I naturally want the loading of that constituent content to
be driven by the browser from those servers, in parallel.

Today, that can be done easily with the IMG tag.
If I want html loaded from different places, I either
have to use frames (gag), or some javascript hacks (gag again),
or something unportable such as activex or java (coughing up blood).

How would this work in the xml/xsl/xlp future?

Presumably I would start with a smallish xml file sent to the browser,
which has a variety of links to other xml content from other servers.
Those links would have whatever attributes are necessary to indicate that
the semantics are to pull in the pointed-to content as if it were inlined.
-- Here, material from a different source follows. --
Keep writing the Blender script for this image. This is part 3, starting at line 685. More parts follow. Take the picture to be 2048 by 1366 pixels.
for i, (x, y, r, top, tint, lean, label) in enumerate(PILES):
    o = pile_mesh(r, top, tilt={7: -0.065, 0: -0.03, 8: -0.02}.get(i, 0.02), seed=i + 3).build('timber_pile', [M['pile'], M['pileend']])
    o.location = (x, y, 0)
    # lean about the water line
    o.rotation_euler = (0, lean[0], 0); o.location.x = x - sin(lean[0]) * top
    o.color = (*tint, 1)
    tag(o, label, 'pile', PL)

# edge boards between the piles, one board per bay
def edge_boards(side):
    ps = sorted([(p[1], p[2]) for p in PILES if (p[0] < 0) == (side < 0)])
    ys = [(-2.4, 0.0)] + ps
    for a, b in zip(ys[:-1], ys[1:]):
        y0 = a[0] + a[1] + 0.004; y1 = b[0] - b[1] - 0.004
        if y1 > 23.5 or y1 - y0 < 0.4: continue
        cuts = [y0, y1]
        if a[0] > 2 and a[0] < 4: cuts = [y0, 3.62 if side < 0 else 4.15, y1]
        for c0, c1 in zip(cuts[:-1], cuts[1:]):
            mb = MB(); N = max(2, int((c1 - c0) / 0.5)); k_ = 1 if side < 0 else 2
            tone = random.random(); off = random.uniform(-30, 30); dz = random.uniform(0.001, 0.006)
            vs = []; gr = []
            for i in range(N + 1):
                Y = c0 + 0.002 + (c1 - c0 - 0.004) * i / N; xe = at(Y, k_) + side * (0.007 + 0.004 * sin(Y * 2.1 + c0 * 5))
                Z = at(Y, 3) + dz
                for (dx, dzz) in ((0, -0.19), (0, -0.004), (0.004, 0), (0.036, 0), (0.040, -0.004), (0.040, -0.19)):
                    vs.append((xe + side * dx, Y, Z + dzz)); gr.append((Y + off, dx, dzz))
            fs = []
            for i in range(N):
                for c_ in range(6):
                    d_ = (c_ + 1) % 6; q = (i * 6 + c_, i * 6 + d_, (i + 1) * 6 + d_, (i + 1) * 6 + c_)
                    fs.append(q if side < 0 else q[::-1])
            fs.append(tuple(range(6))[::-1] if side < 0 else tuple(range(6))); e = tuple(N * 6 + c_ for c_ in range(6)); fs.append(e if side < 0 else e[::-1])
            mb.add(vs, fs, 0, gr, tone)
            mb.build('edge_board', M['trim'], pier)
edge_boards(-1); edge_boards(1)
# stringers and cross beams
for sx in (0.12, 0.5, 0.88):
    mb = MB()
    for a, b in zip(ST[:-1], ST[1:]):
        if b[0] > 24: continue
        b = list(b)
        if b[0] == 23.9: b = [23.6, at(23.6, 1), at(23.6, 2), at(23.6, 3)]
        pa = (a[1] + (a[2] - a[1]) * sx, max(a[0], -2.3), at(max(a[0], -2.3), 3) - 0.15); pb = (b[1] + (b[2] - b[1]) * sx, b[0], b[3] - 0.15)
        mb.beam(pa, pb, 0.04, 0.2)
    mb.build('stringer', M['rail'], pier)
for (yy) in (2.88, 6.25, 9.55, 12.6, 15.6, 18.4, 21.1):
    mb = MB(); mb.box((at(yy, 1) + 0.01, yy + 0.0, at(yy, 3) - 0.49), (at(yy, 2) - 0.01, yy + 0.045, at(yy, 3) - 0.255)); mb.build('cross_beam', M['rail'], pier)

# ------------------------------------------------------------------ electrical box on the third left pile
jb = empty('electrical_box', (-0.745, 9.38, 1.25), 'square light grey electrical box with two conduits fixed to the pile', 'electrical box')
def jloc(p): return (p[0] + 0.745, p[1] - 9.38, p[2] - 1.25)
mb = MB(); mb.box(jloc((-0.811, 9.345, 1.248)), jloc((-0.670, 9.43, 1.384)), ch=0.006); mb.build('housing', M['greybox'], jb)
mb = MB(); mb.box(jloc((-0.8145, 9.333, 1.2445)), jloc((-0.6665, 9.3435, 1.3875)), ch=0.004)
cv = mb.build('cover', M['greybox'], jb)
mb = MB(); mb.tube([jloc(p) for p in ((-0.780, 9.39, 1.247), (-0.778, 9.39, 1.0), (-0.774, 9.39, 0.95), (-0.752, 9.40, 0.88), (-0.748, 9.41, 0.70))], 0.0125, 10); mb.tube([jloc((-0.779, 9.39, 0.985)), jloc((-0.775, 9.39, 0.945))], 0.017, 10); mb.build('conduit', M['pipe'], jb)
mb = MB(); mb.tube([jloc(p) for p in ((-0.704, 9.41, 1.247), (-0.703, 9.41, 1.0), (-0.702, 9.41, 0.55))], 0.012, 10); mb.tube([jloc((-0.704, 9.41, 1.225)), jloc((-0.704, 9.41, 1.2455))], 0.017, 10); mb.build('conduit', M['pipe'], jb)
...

Now, some of that pointed-to content will load faster than others
in that page. Some will fail to load at all. Meanwhile, the layout
engine is hopefully able to do something useful. In particular, the
xsl style sheet may actually be suppressing some of the xml anyway,
so failures to load in those subtrees shouldn't matter.
While visible content is loading, it would of course be nice if bounding
boxes and temporary labels/content are shown.

This basically requires a layout engine that can act on the xml
with the xsl pattern matches acting as closures when the actual "expanded" xml
isn't available yet.

Has this all been spec'd yet? Are there working examples?
What is the right terminology? What does this mean for the DOM?

It strikes me that this isn't a "nice-to-have"; this issue is going to
have to be confronted somehow as soon as xml becomes more available on the web.